Jacaranda Rain

Petrus says “the jacaranda is raining”.

The sky is bright blue over the houses of parliament. Windhoek’s brief spring is already teasing a red-hot summer and Petrus’ task for the morning is to sweep the spread of jacaranda flowers making a lavender sea of the street.

The maintenance man has done this for sixteen years. October comes, with it the bloom of the city’s jacaranda trees, and Petrus, cheerful below the great doors of the National Council building, is ready with a broom.

“It’s too much work when you’re cleaning. But it’s very nice to see,” he says of the seasonal purple rain.

Petrus is one of those people who work diligently behind the scenes – an unsung scene changer who wakes up early and gets to work beautifying or maintaining the world so we may find it just so.

The ‘Unsung Scene Changers’, as I like to call them, exist in countless, different forms.

They are the people who update the movie posters at the cinema. The folks who hoist flags outside important buildings. The person who writes the soup of the day on the specials board. The groundsmen who prune and plant to perfection. Garbage collectors who relocate our rubbish and the office cleaner who works during the exhaustion of dusk or the yawn of dawn, creating the illusion of some kind of maintenance magic.

Petrus is an Unsung Scene Changer and I’m thrilled to see him.
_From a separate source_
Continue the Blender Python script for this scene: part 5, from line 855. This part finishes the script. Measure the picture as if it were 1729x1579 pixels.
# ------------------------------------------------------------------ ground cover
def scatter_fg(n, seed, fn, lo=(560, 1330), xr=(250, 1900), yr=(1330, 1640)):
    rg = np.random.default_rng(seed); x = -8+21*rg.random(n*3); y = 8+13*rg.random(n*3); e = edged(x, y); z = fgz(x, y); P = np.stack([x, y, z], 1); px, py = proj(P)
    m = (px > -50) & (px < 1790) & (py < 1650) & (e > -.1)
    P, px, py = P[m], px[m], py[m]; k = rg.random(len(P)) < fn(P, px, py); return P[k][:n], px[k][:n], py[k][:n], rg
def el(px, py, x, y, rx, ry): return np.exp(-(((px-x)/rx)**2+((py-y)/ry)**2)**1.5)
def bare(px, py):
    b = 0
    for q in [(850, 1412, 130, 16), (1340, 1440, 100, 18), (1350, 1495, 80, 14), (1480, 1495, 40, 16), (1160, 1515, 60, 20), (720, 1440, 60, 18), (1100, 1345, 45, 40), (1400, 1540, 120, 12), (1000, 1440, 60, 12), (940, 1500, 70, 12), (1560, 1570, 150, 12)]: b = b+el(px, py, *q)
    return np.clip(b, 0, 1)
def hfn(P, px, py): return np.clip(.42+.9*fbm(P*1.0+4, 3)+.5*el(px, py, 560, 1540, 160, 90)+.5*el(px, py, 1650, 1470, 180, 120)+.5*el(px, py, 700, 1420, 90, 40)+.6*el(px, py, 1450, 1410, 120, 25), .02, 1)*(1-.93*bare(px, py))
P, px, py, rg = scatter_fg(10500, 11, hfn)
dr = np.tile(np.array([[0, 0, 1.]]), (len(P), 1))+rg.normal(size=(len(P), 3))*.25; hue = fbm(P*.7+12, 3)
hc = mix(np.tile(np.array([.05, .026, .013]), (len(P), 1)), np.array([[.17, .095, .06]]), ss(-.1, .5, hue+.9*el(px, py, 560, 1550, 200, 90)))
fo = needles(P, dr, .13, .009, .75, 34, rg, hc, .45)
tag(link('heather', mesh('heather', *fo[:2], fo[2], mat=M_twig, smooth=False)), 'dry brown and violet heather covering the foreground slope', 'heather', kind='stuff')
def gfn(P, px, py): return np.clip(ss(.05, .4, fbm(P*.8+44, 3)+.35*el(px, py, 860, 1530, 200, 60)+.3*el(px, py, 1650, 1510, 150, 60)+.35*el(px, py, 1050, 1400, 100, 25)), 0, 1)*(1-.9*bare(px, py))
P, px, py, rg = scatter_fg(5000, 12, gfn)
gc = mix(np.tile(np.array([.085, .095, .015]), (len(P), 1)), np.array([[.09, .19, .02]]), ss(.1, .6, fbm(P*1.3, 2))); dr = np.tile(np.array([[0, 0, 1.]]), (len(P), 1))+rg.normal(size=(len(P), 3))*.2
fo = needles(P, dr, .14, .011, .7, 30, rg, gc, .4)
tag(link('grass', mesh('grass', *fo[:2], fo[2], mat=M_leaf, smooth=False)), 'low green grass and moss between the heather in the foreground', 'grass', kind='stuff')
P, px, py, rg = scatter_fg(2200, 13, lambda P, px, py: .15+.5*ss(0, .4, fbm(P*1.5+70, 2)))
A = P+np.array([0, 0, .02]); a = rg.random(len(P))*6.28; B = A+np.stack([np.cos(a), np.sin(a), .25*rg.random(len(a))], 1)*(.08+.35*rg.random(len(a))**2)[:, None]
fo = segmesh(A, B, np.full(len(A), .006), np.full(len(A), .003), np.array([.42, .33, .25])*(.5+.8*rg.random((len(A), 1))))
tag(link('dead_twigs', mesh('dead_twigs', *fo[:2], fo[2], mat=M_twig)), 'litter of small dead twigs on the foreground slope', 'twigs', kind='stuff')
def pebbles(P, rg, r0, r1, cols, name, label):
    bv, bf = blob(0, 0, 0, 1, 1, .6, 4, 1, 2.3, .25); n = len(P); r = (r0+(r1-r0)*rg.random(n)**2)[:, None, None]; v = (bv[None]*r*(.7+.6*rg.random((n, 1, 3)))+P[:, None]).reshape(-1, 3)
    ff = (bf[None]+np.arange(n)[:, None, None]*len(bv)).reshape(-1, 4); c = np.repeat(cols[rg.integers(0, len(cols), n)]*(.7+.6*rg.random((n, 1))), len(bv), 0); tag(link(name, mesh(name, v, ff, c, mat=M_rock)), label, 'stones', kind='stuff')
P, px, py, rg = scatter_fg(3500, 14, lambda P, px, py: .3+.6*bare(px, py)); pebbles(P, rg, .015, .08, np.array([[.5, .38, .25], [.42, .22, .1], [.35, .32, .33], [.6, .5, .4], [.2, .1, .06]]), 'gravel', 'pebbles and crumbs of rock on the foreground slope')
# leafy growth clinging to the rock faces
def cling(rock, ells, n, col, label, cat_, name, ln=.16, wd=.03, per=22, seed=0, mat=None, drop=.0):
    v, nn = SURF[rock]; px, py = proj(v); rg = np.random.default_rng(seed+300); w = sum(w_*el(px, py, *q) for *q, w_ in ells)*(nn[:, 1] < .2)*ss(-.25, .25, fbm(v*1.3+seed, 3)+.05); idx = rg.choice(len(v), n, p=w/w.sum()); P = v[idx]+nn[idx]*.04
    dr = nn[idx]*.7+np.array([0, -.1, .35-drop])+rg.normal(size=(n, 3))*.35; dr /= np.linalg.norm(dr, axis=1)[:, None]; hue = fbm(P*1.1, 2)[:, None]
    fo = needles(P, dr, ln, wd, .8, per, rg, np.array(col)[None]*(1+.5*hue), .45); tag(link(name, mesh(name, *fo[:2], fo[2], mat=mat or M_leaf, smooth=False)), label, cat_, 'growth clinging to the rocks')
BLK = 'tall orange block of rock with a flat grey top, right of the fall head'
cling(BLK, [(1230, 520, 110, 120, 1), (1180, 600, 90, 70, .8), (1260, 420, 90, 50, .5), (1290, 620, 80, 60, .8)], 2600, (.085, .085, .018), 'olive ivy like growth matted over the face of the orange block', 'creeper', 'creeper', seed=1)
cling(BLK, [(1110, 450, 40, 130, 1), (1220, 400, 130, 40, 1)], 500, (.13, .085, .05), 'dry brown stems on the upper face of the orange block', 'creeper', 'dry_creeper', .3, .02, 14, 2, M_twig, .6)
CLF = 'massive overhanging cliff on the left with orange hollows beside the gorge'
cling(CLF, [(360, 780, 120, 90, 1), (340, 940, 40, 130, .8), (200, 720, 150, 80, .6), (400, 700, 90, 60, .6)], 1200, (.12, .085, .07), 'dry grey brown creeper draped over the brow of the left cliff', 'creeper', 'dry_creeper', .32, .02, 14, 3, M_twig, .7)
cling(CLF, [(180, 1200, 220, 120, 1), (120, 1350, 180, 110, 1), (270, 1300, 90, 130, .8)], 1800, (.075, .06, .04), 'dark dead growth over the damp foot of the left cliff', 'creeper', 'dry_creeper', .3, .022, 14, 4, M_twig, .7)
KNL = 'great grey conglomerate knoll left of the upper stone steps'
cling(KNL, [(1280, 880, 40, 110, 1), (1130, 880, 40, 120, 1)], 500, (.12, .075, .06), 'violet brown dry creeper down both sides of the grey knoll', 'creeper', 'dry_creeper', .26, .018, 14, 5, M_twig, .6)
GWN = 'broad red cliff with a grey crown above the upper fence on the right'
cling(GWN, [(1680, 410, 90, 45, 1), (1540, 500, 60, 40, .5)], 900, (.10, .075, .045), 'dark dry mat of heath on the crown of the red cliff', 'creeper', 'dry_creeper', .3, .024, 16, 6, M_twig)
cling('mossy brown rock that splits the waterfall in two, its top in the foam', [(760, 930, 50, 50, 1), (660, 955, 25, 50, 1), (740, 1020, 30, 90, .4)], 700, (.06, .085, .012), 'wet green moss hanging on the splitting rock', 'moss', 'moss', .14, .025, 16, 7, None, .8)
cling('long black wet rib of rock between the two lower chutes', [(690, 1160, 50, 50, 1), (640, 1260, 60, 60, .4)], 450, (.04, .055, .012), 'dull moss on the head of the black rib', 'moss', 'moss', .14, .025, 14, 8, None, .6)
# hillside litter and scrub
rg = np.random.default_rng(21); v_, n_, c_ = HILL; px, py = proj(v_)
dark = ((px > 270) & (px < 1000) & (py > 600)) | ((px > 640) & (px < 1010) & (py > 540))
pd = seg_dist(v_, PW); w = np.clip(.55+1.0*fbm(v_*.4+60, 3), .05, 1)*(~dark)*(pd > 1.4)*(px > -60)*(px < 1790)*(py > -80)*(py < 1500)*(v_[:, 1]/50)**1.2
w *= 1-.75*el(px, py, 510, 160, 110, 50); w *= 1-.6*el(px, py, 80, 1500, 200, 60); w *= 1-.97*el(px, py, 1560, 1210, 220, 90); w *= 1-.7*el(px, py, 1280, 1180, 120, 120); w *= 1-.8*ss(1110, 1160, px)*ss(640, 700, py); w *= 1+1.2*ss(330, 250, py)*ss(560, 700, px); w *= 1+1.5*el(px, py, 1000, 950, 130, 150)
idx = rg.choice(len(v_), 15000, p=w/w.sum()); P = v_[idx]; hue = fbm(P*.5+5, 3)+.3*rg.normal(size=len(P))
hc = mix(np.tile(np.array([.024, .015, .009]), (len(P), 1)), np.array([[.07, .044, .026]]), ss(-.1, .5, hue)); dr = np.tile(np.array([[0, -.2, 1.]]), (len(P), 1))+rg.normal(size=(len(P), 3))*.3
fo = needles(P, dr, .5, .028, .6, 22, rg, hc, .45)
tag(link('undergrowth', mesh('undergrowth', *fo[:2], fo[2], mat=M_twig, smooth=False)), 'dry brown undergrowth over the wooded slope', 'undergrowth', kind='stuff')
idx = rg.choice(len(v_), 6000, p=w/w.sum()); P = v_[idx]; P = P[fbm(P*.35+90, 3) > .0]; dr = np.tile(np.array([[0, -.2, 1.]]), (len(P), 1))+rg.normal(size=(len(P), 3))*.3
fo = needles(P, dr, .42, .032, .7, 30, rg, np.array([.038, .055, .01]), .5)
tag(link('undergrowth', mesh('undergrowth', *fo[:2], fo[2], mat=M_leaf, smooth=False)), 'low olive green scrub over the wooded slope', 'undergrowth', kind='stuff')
I’m out early to photograph the city’s burst of violet around parliament and Petrus, in sunny yellow gloves and a black face mask, seems glad to see me too. As he sweeps, I ask him whether, considering his current activity, he loves or loathes Windhoek’s jacaranda season.

Like most things, Petrus says it has its pros and cons. To their credit, jacaranda trees in full, brilliant bloom are absolutely gorgeous. Even more so when the trees’ flowers begin to fall, coating the ground beneath them so that the pleasure of purple is both above and below.

It’s that last bit that heads up the con pile.

“In about two hours, the flowers will fall again,” says Petrus with a laugh. “I can leave it like that if it still looks nice but if the wind blows, then I’ll have to clean it.”

Petrus says he’s used to the purple storms and generally enjoys the spell. Like an artist whose tools are the sturdy garden broom and a leaf blower perched under a nearby tree, Petrus knows the difference between an enchanting carpet of bell-shaped blossoms and a right old mess. So he watches the scene and the season change, making sure to keep things charming.

It will all be over before we know it.

“It comes and it goes,” says Petrus about Windhoek’s jacaranda rain … and everything.

Our lavender spring is a thing with feathers and it always soars away too soon.